>> begin Supplied records
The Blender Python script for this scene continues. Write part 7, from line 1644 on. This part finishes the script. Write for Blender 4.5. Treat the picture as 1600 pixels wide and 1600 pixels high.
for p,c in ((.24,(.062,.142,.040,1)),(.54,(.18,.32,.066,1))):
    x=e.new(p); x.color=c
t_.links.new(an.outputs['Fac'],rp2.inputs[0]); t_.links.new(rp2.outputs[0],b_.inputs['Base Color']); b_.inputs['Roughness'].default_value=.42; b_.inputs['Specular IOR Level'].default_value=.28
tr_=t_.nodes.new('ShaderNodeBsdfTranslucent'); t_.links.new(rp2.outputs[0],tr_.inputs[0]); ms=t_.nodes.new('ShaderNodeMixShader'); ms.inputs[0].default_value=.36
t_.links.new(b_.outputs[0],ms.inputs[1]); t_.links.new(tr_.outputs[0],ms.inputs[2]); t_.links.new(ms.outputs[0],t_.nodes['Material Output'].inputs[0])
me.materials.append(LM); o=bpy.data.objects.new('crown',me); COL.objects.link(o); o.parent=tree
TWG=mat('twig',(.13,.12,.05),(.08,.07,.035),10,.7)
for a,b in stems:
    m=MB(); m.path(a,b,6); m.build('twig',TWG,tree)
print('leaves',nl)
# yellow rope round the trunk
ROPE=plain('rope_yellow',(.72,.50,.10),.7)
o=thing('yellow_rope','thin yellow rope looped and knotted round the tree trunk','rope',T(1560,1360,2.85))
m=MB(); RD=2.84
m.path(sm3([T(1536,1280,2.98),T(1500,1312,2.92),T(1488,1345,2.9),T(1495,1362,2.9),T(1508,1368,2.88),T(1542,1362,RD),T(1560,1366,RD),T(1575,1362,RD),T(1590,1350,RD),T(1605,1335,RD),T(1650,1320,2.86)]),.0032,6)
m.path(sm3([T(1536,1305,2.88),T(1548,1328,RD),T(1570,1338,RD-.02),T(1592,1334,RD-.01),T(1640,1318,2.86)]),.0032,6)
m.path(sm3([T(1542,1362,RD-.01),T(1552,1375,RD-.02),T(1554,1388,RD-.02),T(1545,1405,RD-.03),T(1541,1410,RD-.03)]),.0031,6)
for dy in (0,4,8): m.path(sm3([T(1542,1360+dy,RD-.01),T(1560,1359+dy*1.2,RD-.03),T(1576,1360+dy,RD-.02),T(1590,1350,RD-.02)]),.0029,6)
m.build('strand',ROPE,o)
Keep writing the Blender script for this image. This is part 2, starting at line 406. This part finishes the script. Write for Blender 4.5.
>> end Supplied records
Requirement: Take each line of the material that contains the word "inputs" and list it.

Solution to this exercise:
t_.links.new(an.outputs['Fac'],rp2.inputs[0]); t_.links.new(rp2.outputs[0],b_.inputs['Base Color']); b_.inputs['Roughness'].default_value=.42; b_.inputs['Specular IOR Level'].default_value=.28
tr_=t_.nodes.new('ShaderNodeBsdfTranslucent'); t_.links.new(rp2.outputs[0],tr_.inputs[0]); ms=t_.nodes.new('ShaderNodeMixShader'); ms.inputs[0].default_value=.36
t_.links.new(b_.outputs[0],ms.inputs[1]); t_.links.new(tr_.outputs[0],ms.inputs[2]); t_.links.new(ms.outputs[0],t_.nodes['Material Output'].inputs[0])